Cast: Randeep Hooda, Shahana Goswami
Director: Arjun Bali
Rubaru starring Randeep Hooda and Shahana Goswami has a running time of just one hour and fifty odd minutes, and yet when the lights come back on at the end of the film, you feel like you've spent a lifetime inside the cinema.
Directed by first-timer Arjun Bali, Rubaru is a fairly straight-out rip-off of the Jennifer Love Hewitt-starrer If Only.
Hooda and Goswami star as an unmarried live-in couple in Bangkok who seem to love each other dearly, but bicker and squabble and kiss and make-up just like most young couples do.
He's obsessed with his career, she's looking for a commitment from him. He's focused on getting a client to come on board; she's upset he's forgotten their anniversary. You can see how the situation lends itself to all sorts of silly arguments and disappointments. Then one day, he loses her. For good.
Well not for good, you realise soon enough. He's given another chance to live out that fateful day all over again. And it's up to him to take things into his own hands.
Predictable to the point of being boring, Rubaru is really a test for everyone who's brave enough to take it — how long can you stay awake before you inevitably fall asleep? It's true, this is exactly the kind of film that reclining seats were invented for.

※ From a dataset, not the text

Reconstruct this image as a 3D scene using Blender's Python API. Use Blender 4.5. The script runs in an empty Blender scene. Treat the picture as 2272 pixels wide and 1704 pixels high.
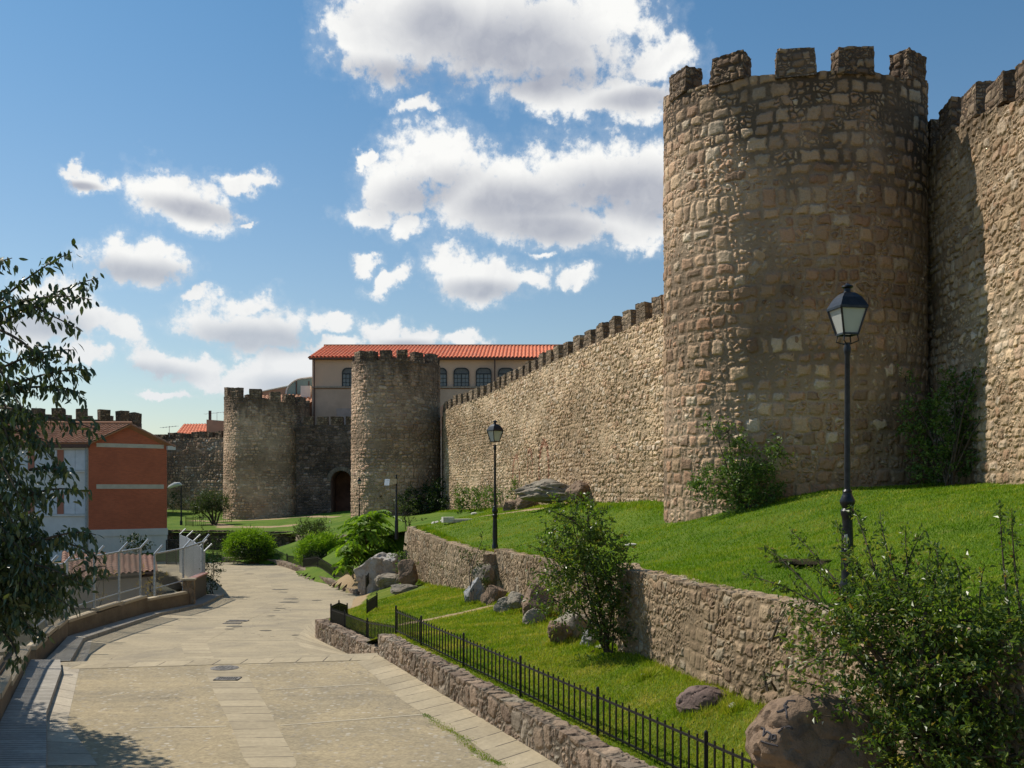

Some of the early banter between the two leads might strike you as familiar; the writers tap into very relatable everyday situations to derive some of the dialogue between the actors.

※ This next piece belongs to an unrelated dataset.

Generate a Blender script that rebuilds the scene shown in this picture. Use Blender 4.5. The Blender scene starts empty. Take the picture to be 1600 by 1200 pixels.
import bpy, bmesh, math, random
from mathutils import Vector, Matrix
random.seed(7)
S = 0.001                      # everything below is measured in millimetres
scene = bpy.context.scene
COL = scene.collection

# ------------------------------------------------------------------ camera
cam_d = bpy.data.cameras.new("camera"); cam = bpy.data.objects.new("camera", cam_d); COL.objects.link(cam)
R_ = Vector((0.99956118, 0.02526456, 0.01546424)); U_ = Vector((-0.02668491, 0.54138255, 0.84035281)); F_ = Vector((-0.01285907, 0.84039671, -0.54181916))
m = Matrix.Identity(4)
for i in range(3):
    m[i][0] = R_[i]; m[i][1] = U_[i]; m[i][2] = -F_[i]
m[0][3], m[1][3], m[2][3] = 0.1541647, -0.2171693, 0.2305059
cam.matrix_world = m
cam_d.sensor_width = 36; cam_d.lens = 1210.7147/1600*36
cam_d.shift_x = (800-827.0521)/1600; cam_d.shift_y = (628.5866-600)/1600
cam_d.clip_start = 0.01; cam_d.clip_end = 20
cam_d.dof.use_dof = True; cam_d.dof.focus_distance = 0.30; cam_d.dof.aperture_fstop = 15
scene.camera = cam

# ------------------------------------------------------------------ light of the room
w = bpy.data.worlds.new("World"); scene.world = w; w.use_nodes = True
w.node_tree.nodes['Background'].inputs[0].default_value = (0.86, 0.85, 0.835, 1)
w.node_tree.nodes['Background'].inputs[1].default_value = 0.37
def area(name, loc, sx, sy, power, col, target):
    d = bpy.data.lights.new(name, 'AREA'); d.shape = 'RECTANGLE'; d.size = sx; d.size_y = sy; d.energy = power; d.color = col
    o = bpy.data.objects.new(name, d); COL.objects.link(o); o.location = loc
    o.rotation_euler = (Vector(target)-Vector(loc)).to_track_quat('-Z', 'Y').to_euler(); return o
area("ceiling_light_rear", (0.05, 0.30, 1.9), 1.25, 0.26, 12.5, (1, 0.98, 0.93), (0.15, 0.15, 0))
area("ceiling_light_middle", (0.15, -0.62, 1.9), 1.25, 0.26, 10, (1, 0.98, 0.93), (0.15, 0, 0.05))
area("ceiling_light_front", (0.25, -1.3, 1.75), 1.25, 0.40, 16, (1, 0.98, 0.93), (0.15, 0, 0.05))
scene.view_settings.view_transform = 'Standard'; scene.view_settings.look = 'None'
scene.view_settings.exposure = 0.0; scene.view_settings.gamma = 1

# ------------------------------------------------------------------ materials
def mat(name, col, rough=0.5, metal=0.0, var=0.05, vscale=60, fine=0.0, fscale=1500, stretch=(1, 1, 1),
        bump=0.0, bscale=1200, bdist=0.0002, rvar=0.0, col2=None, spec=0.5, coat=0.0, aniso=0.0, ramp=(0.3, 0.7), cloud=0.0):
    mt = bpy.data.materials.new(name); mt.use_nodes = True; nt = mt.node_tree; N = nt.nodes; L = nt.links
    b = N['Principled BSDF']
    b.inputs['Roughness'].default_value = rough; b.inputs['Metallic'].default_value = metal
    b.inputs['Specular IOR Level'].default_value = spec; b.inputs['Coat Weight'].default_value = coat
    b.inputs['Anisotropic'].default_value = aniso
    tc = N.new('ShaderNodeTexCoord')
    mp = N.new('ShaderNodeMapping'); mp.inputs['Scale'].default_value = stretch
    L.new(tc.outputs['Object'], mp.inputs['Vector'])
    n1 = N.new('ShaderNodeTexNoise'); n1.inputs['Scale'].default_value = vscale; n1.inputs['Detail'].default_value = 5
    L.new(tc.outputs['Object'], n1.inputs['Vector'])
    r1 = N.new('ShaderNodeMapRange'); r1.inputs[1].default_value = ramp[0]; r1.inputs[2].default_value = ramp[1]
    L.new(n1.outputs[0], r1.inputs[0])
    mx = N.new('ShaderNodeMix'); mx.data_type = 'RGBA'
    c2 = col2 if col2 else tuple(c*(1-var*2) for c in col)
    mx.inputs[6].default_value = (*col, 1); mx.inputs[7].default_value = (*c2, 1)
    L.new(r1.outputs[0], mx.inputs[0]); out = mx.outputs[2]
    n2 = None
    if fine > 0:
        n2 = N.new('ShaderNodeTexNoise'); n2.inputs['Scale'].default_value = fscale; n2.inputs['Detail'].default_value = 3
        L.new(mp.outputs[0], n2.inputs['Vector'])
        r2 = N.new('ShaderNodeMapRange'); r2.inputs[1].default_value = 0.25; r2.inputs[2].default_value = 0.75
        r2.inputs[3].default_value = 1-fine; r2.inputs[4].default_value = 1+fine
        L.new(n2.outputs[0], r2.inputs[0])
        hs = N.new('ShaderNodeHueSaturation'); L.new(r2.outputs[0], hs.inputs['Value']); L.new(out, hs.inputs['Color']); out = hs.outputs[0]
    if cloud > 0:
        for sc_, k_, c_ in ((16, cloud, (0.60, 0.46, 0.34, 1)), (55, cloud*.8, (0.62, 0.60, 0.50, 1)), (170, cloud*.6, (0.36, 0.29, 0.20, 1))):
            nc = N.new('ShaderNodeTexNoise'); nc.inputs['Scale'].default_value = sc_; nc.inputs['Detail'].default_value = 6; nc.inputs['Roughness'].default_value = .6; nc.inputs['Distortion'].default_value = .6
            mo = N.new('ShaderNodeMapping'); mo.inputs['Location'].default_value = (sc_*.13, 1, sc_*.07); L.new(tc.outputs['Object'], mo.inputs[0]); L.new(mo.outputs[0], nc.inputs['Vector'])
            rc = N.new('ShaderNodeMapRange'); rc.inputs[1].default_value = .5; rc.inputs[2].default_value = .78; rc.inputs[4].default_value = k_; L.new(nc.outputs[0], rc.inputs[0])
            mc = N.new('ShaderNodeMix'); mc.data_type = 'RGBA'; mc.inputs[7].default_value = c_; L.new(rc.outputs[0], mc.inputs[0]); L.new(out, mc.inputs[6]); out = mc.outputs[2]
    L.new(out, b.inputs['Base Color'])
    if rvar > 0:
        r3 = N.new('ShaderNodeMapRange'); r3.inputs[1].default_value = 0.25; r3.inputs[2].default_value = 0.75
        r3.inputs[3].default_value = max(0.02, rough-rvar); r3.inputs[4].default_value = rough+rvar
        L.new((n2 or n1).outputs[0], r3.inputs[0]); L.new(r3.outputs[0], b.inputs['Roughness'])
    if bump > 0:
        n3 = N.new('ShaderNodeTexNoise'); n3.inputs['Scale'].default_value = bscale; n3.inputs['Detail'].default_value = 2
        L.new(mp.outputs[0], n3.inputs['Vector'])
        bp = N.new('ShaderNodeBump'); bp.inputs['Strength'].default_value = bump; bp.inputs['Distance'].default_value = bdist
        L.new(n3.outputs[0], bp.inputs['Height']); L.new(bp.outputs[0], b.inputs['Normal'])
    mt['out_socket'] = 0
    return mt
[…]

But before long, the screenplay slips into tedious clichés. You know the guy's going to do things differently when he's given a second chance, you know he loves this girl and he doesn't want her to die, so you know he's going to go to great lengths to make sure it doesn't happen again.
All understandable. But what's hard to digest is the manner in which it all unfolds, and the ridiculous side characters you're introduced to, including a Punjabi-spouting taxi-driver who's a cross between a shrink and a philosopher.
The only thing that's going for Rubaru is its leading lady Shahana Goswami, who dazzled us recently in Rock On. She's a complete natural, a flesh-and-blood person, imperfect and believable unlike many of our plastic princesses on screen.
Shahana plays it real in Rubaru, despite her poorly written character. Randeep Hooda meanwhile, too young and too inexperienced to create a solid character out of his feebly written role, just about manages to get through the film without any major mis-steps.
The film doesn't work, and that's because it doesn't even try. Neat sets and glossy photography can't make up for a weak plot.
I'm going with one out of five for director Arjun Bali's dull and dreary Rubaru. Incidentally, the original film it was copied from — If Only — never got a theatrical release, it went straight to video.
If you ask me, Rubaru deserves the same fate.